Alien design concept in foreign aid building

We spent nearly €177 million on Irish overseas aid 10 years ago and now that has risen to around €914 million as we head for the UN target of spending 0.7 per cent of our GNP on overseas aid by 2012. And now there is a dedicated building, on the ground floor of a 1960s office block at the top of O’Connell Street, which shows how that money is being spent, about the countries it is being spent in, and how you can volunteer to help. Anyone can drop in to the centre six days a week and schools are also being encouraged to visit. But visiting children will not just learn about far-off lands; they will also discover how wild architecture can be. The first room you come to, in the former Eircom showroom that has been converted by Tom de Paor Architects, is the projection room where films are shown about our global brethren – but these are not the only projections taking place, the ceiling also protrudes into the room in the form of angles.
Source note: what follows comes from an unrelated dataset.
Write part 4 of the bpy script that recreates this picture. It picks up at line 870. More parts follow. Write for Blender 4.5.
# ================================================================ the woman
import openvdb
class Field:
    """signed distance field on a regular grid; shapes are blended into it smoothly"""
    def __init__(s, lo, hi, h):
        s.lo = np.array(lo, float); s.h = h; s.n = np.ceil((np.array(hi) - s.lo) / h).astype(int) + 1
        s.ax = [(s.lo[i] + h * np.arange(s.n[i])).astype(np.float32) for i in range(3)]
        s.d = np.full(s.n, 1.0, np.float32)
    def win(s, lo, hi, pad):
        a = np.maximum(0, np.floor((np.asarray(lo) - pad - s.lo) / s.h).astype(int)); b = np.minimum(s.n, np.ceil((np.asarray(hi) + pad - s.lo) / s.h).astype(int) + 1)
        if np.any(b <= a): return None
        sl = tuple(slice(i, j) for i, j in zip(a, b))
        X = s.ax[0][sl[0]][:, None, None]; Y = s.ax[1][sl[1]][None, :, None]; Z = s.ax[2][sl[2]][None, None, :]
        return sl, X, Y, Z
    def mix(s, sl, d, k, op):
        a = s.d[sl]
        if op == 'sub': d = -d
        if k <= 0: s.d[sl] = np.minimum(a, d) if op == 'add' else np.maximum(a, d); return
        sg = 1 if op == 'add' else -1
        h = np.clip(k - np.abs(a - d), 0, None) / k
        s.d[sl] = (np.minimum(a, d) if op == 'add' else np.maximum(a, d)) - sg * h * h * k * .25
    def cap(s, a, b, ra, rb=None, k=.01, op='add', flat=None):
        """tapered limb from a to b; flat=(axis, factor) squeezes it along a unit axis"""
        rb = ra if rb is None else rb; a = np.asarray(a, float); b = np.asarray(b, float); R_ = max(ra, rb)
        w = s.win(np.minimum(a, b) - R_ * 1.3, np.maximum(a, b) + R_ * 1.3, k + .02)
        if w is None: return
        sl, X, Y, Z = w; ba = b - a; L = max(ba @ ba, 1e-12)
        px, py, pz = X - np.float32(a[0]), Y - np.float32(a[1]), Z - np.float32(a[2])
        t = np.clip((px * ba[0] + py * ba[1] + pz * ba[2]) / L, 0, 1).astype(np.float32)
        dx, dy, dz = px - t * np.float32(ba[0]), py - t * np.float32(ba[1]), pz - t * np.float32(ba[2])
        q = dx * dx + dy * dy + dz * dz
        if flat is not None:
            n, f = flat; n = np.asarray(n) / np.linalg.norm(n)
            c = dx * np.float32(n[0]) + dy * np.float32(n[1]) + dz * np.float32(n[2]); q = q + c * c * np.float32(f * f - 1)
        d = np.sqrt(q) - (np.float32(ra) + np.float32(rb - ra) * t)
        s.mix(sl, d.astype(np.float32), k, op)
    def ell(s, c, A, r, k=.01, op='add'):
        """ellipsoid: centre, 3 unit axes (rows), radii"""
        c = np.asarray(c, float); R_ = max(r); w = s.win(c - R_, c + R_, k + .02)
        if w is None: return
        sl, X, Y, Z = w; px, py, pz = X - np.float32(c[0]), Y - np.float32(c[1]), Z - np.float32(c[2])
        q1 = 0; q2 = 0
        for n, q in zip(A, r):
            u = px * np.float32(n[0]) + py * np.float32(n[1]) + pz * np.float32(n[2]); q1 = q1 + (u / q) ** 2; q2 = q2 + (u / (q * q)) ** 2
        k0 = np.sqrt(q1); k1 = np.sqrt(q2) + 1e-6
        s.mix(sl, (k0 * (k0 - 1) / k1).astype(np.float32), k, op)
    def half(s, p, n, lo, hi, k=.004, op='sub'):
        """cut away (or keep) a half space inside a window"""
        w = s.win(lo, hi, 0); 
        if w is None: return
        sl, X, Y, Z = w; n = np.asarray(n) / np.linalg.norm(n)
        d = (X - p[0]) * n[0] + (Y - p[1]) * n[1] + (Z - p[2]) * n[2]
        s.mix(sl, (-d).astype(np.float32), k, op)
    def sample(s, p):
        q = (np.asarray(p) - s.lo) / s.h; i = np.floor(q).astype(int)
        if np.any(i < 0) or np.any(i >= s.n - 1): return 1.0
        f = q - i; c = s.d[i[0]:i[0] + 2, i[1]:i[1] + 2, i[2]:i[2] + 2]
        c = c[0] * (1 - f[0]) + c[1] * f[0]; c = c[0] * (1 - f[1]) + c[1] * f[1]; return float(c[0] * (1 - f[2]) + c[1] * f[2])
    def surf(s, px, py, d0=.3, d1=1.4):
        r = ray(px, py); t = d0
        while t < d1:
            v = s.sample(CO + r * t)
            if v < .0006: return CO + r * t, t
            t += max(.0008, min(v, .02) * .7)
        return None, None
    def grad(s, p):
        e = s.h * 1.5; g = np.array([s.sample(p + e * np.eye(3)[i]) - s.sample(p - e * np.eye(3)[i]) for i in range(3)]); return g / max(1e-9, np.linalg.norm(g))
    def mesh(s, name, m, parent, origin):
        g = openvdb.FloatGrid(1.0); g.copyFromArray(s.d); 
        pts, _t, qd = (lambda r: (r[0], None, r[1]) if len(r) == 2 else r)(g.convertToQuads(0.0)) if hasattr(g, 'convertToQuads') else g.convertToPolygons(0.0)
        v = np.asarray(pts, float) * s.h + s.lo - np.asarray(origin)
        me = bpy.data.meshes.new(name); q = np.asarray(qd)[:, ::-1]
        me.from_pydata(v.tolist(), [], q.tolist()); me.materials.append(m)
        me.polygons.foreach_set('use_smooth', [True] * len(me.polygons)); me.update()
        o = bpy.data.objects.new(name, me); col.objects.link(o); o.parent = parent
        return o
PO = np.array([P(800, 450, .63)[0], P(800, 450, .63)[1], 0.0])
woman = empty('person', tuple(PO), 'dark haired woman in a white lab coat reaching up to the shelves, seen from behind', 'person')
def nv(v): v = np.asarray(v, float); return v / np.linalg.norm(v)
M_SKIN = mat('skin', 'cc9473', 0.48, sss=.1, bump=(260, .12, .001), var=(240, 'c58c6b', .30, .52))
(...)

Such soffit acrobats are continued throughout the building and were achieved, says de Paor, “the old way, with string and a dialogue with the builders”. In quieter rooms the ceiling angles drop even lower for gentler acoustics, a relative silence that is also achieved with carpets, while the more open spaces are floored in the same granite as the street to encourage the link between the two which is also eased by huge glass windows and new external overhangs which allow people to shelter while they contemplate what is happening within the building.